Tuesday, February 16, 2010

I was a man

It wasn’t raining outside, but it may as well have been. I was slumped comfortably on the couch with my hands around a mug of tea and my feet up on the table. Next to them, my laptop was playing the West Wing. By anyone’s standards, I was in heaven: comfortable, relaxed, entertained and without deadline or due date. After an episode or two (I was in one of those television series DVD marathons), my girlfriend came to lie next to me on the couch. Like a koala using her parent as a soft extension of a tree, she clung to me and promptly fell asleep. As the West Wing ran faster and faster, racing between camera angels and jokes and political pitfalls, her breathing slowed and drew deep.

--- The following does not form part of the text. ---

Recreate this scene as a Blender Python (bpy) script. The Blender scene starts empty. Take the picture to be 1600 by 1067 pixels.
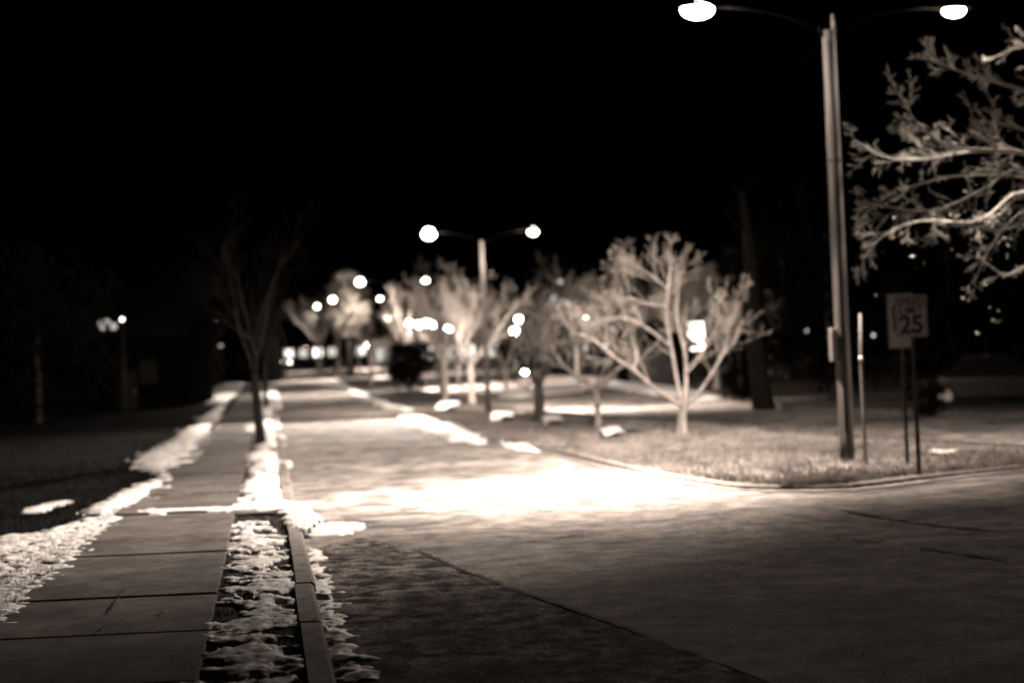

I know what I looked like in the mirror before going to the couch: I was a boy with short brown hair and a scruffy beard. But now, after just a few minutes, I was a security blanket, a fireplace, a house, a fence, a guard dog, a hero, a friend, and all I had to do was keep lying there. In fact, if I did anything else, I’d transform back into a boy on a couch. Measured in whiskers, bills to pay, and children, we climb on this mountain. At the bottom, a boy fights and wins. At the top, a man has fought and lost. You always thought it was about getting laid and making money and you didn't realize until it was right on top of you (or next to you on the couch) that she had to decide you were more than a human; that you were a superhero. And she did it by falling asleep. What power. What grace!

That’s why it’s all so damn funny. All the slammed doors and broken relationships and people you never hear from anymore. Lost battles and dead soldiers that crease your eyes with grey wrinkles. I was a man.